Per quanto riguarda, invece, quello che l'Ispra chiama “il consumo di suolo lungo i corpi idrici permanenti”, vale a dire i laghi e i fiumi, il 5,6% del suolo entro i 150 metri in Abruzzo è consumato (il primato spetta alla Liguria con il 23,8%). Percentuale che scende al 4,8 se si oltrepassa tale soglia. Rispetto al 2012 l'incremento di suolo consumato a ridosso di laghi e fiumi, in Abruzzo, è stato dello 0,7% nelle fascia inferiore ai 150 metri e di 0,8% oltre i 150 metri. Tra il 2012 e il 2015 sono stati consumati, in tutto, 5 ettari di suolo nella striscia compresa dentro i 150 metri.
Le aree a rischio idrogeologico e sismico
Sul totale di suolo consumato in Italia, l’11,7% ricade all’interno di aree classificate a pericolosità da frana da moderata a molto elevata, il 16,2% in aree a pericolosità idraulica moderata e il restante 72,1% al di fuori di aree a pericolosità idrogeologica.

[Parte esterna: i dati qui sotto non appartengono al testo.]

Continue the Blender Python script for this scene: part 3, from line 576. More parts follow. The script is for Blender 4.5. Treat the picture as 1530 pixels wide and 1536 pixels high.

Per quanto riguarda l'Abruzzo, la percentuale di suono consumato in aree a pericolosità da frana è del 2,1% in zone P4 (pericolosità molto elevata), 2% in zone P3 (pericolosità elevata), 4,9% in zone P2 (pericolosità media) e 2,1% in zone P1 (pericolosità moderata). Anche in questo caso, dal 2012 al 2015 si è verificato un incremento dei valori.

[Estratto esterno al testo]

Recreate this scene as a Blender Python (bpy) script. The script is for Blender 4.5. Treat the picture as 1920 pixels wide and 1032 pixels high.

Sul consumo di suolo in aree a rischio idraulico, il rapporto Ispra dice che in Abruzzo la percentuale di suolo consumato in aree a pericolosità idraulica è del 8,9% in zone P3 (rischio elevato), del 14,2% in quelle P2 (rischio medio) e 9,6% in zone P1 (pericolosità bassa).
I dati del rapporto confermano, inoltre, l’elevata presenza di aree costruite all’interno delle zone a pericolosità sismica alta, con i valori massimi in Lombardia (14,3%) e in Veneto (12,5%) e nelle zone a pericolosità molto alta (il 4,5% a livello nazionale, il 6,5% in Campania).
In Abruzzo la percentuale di suolo consumato in zone ad alta pericolosità sismica è del 5,2% e del 2,9% in quelle a pericolosità molto alta. Il paradosso è che, anche dopo il terremoto, sia continuato a costruire sia nelle prime che nelle seconde: il tasso di incremento nelle aree a pericolosità alta, rispetto al 2012, è stato infatti dello 0,8% e dell'1% in quelle a pericolosità molto alta.